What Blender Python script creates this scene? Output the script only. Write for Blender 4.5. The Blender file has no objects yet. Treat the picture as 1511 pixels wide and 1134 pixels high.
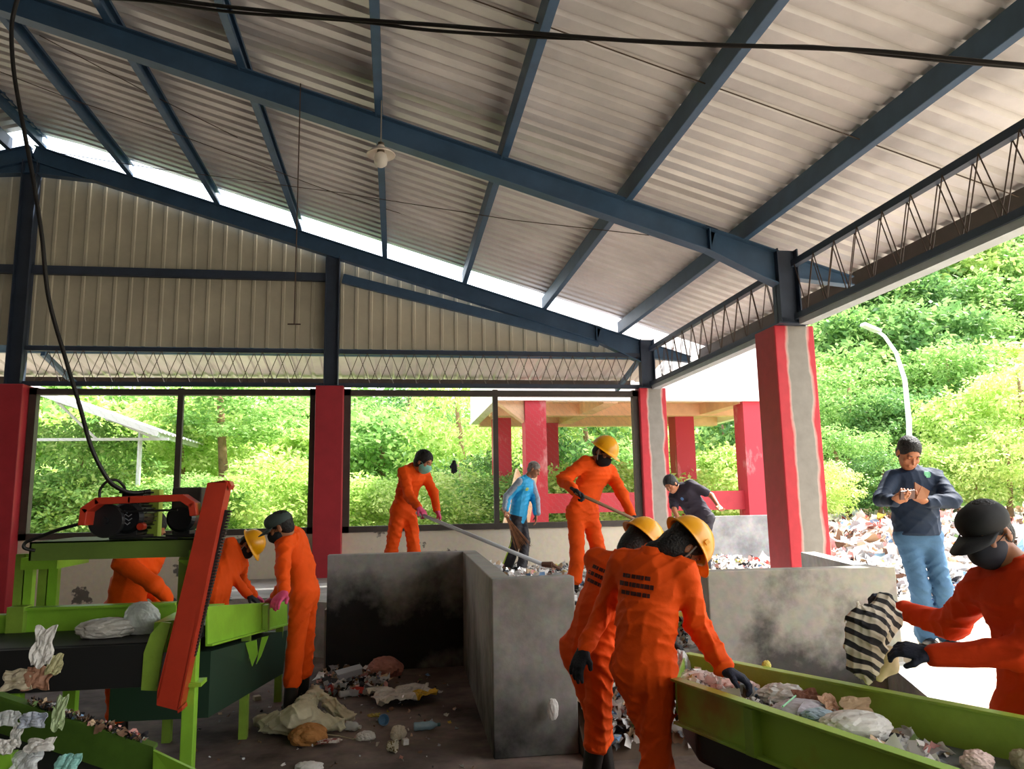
import bpy, bmesh, math, random
import numpy as np
from mathutils import Vector, Matrix
C = bpy.context.scene
COL = C.collection
R = math.radians
rnd = random.Random(7)
W, H = 1511, 1134
# ---------------------------------------------------------------- camera
FPX, YAW, PITCH, ROLL = 1114.722, 0.154112, 0.150997, -0.0176934
EYE = Vector((0, 0, 1.7))
def ray(px, py):
    a = (px-W/2)/FPX; b = (py-H/2)/FPX
    c, s = math.cos(ROLL), math.sin(ROLL); u = c*a+s*b; v = -s*a+c*b
    c, s = math.cos(PITCH), math.sin(PITCH); y1 = c-s*(-v); z = s+c*(-v)
    c, s = math.cos(YAW), math.sin(YAW)
    return Vector((c*u+s*y1, -s*u+c*y1, z))
def P(px, py, Y):            # point at depth Y
    d = ray(px, py); return EYE+d*(Y/d.y)
def PZ(px, py, Z):           # point on the level z=Z
    d = ray(px, py); return EYE+d*((Z-1.7)/d.z)
cam_d = bpy.data.cameras.new('camera'); cam = bpy.data.objects.new('camera', cam_d); COL.objects.link(cam)
cam_d.sensor_fit = 'HORIZONTAL'; cam_d.sensor_width = 36; cam_d.lens = FPX/W*36; cam_d.clip_start = .05; cam_d.clip_end = 500
fw = ray(W/2, H/2).normalized(); rt = (ray(W/2+100, H/2)-ray(W/2, H/2)).normalized(); up = rt.cross(fw).normalized()
M = Matrix((rt, up, -fw)).transposed().to_4x4(); M.translation = EYE; cam.matrix_world = M
C.camera = cam
C.view_settings.view_transform = 'Standard'; C.view_settings.look = 'None'; C.view_settings.gamma = 1
C.view_settings.use_curve_mapping = False; C.view_settings.exposure = 0.0
# ---------------------------------------------------------------- materials
def lin(h):
    h = h.lstrip('#'); o = []
    for i in (0, 2, 4):
        c = int(h[i:i+2], 16)/255; o.append(c/12.92 if c <= .04045 else ((c+.055)/1.055)**2.4)
    return (*o, 1)
_m = {}
def mat(name, col, rough=.6, metal=0, var=0, vscale=3, col2=None, bump=0, bscale=30, spec=.5, transl=0, alpha=1, coat=0, thr=None, stretch=None):
    """procedural material: col mixed with col2 (or a lighter/darker self) by noise, noise bump"""
    if name in _m: return _m[name]
    m = bpy.data.materials.new(name); m.use_nodes = True; nt = m.node_tree; N = nt.nodes; L = nt.links
    b = N['Principled BSDF']; b.inputs['Roughness'].default_value = rough; b.inputs['Metallic'].default_value = metal
    b.inputs['Specular IOR Level'].default_value = spec
    if coat: b.inputs['Coat Weight'].default_value = coat
    c1 = lin(col); b.inputs['Base Color'].default_value = c1
    tc = N.new('ShaderNodeTexCoord'); vec = tc.outputs['Object']
    if stretch:
        mp = N.new('ShaderNodeMapping'); mp.inputs['Scale'].default_value = stretch; L.new(vec, mp.inputs[0]); vec = mp.outputs[0]
    if var or col2:
        n = N.new('ShaderNodeTexNoise'); n.inputs['Scale'].default_value = vscale; n.inputs['Detail'].default_value = 6; n.inputs['Roughness'].default_value = .62
        L.new(vec, n.inputs['Vector'])
        r = N.new('ShaderNodeValToRGB'); L.new(n.outputs['Fac'], r.inputs[0])
        lo, hi = thr if thr else (.35, .65)
        r.color_ramp.elements[0].position = lo; r.color_ramp.elements[1].position = hi
        r.color_ramp.elements[0].color = c1
        r.color_ramp.elements[1].color = lin(col2) if col2 else tuple(min(1, x*(1+var)) for x in c1[:3])+(1,)
        if not col2: r.color_ramp.elements[0].color = tuple(x*(1-var) for x in c1[:3])+(1,)
        L.new(r.outputs[0], b.inputs['Base Color'])
    if bump:
        n2 = N.new('ShaderNodeTexNoise'); n2.inputs['Scale'].default_value = bscale; n2.inputs['Detail'].default_value = 5
        L.new(vec, n2.inputs['Vector'])
        bp = N.new('ShaderNodeBump'); bp.inputs['Strength'].default_value = bump; bp.inputs['Distance'].default_value = .02
        L.new(n2.outputs['Fac'], bp.inputs['Height']); L.new(bp.outputs[0], b.inputs['Normal'])
    out = N['Material Output']; sh = b.outputs[0]
    if transl:
        t = N.new('ShaderNodeBsdfTranslucent'); mx = N.new('ShaderNodeMixShader'); mx.inputs[0].default_value = transl
        src = b.inputs['Base Color'].links[0].from_socket if b.inputs['Base Color'].links else None
        if src: L.new(src, t.inputs[0])
        else: t.inputs[0].default_value = c1
        L.new(sh, mx.inputs[1]); L.new(t.outputs[0], mx.inputs[2]); sh = mx.outputs[0]
    if alpha < 1:
        t = N.new('ShaderNodeBsdfTransparent'); mx = N.new('ShaderNodeMixShader'); mx.inputs[0].default_value = alpha
        L.new(t.outputs[0], mx.inputs[1]); L.new(sh, mx.inputs[2]); sh = mx.outputs[0]
    L.new(sh, out.inputs[0]); _m[name] = m; return m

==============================

**GIVEN REQUEST**
Go through the data above and transcribe it in full, omitting any image.

**RESPONSE TO THE EXERCISE**
What Blender Python script creates this scene? Output the script only. Write for Blender 4.5. The Blender file has no objects yet. Treat the picture as 1511 pixels wide and 1134 pixels high.
import bpy, bmesh, math, random
import numpy as np
from mathutils import Vector, Matrix
C = bpy.context.scene
COL = C.collection
R = math.radians
rnd = random.Random(7)
W, H = 1511, 1134
# ---------------------------------------------------------------- camera
FPX, YAW, PITCH, ROLL = 1114.722, 0.154112, 0.150997, -0.0176934
EYE = Vector((0, 0, 1.7))
def ray(px, py):
    a = (px-W/2)/FPX; b = (py-H/2)/FPX
    c, s = math.cos(ROLL), math.sin(ROLL); u = c*a+s*b; v = -s*a+c*b
    c, s = math.cos(PITCH), math.sin(PITCH); y1 = c-s*(-v); z = s+c*(-v)
    c, s = math.cos(YAW), math.sin(YAW)
    return Vector((c*u+s*y1, -s*u+c*y1, z))
def P(px, py, Y):            # point at depth Y
    d = ray(px, py); return EYE+d*(Y/d.y)
def PZ(px, py, Z):           # point on the level z=Z
    d = ray(px, py); return EYE+d*((Z-1.7)/d.z)
cam_d = bpy.data.cameras.new('camera'); cam = bpy.data.objects.new('camera', cam_d); COL.objects.link(cam)
cam_d.sensor_fit = 'HORIZONTAL'; cam_d.sensor_width = 36; cam_d.lens = FPX/W*36; cam_d.clip_start = .05; cam_d.clip_end = 500
fw = ray(W/2, H/2).normalized(); rt = (ray(W/2+100, H/2)-ray(W/2, H/2)).normalized(); up = rt.cross(fw).normalized()
M = Matrix((rt, up, -fw)).transposed().to_4x4(); M.translation = EYE; cam.matrix_world = M
C.camera = cam
C.view_settings.view_transform = 'Standard'; C.view_settings.look = 'None'; C.view_settings.gamma = 1
C.view_settings.use_curve_mapping = False; C.view_settings.exposure = 0.0
# ---------------------------------------------------------------- materials
def lin(h):
    h = h.lstrip('#'); o = []
    for i in (0, 2, 4):
        c = int(h[i:i+2], 16)/255; o.append(c/12.92 if c <= .04045 else ((c+.055)/1.055)**2.4)
    return (*o, 1)
_m = {}
def mat(name, col, rough=.6, metal=0, var=0, vscale=3, col2=None, bump=0, bscale=30, spec=.5, transl=0, alpha=1, coat=0, thr=None, stretch=None):
    """procedural material: col mixed with col2 (or a lighter/darker self) by noise, noise bump"""
    if name in _m: return _m[name]
    m = bpy.data.materials.new(name); m.use_nodes = True; nt = m.node_tree; N = nt.nodes; L = nt.links
    b = N['Principled BSDF']; b.inputs['Roughness'].default_value = rough; b.inputs['Metallic'].default_value = metal
    b.inputs['Specular IOR Level'].default_value = spec
    if coat: b.inputs['Coat Weight'].default_value = coat
    c1 = lin(col); b.inputs['Base Color'].default_value = c1
    tc = N.new('ShaderNodeTexCoord'); vec = tc.outputs['Object']
    if stretch:
        mp = N.new('ShaderNodeMapping'); mp.inputs['Scale'].default_value = stretch; L.new(vec, mp.inputs[0]); vec = mp.outputs[0]
    if var or col2:
        n = N.new('ShaderNodeTexNoise'); n.inputs['Scale'].default_value = vscale; n.inputs['Detail'].default_value = 6; n.inputs['Roughness'].default_value = .62
        L.new(vec, n.inputs['Vector'])
        r = N.new('ShaderNodeValToRGB'); L.new(n.outputs['Fac'], r.inputs[0])
        lo, hi = thr if thr else (.35, .65)
        r.color_ramp.elements[0].position = lo; r.color_ramp.elements[1].position = hi
        r.color_ramp.elements[0].color = c1
        r.color_ramp.elements[1].color = lin(col2) if col2 else tuple(min(1, x*(1+var)) for x in c1[:3])+(1,)
        if not col2: r.color_ramp.elements[0].color = tuple(x*(1-var) for x in c1[:3])+(1,)
        L.new(r.outputs[0], b.inputs['Base Color'])
    if bump:
        n2 = N.new('ShaderNodeTexNoise'); n2.inputs['Scale'].default_value = bscale; n2.inputs['Detail'].default_value = 5
        L.new(vec, n2.inputs['Vector'])
        bp = N.new('ShaderNodeBump'); bp.inputs['Strength'].default_value = bump; bp.inputs['Distance'].default_value = .02
        L.new(n2.outputs['Fac'], bp.inputs['Height']); L.new(bp.outputs[0], b.inputs['Normal'])
    out = N['Material Output']; sh = b.outputs[0]
    if transl:
        t = N.new('ShaderNodeBsdfTranslucent'); mx = N.new('ShaderNodeMixShader'); mx.inputs[0].default_value = transl
        src = b.inputs['Base Color'].links[0].from_socket if b.inputs['Base Color'].links else None
        if src: L.new(src, t.inputs[0])
        else: t.inputs[0].default_value = c1
        L.new(sh, mx.inputs[1]); L.new(t.outputs[0], mx.inputs[2]); sh = mx.outputs[0]
    if alpha < 1:
        t = N.new('ShaderNodeBsdfTransparent'); mx = N.new('ShaderNodeMixShader'); mx.inputs[0].default_value = alpha
        L.new(t.outputs[0], mx.inputs[1]); L.new(sh, mx.inputs[2]); sh = mx.outputs[0]
    L.new(sh, out.inputs[0]); _m[name] = m; return m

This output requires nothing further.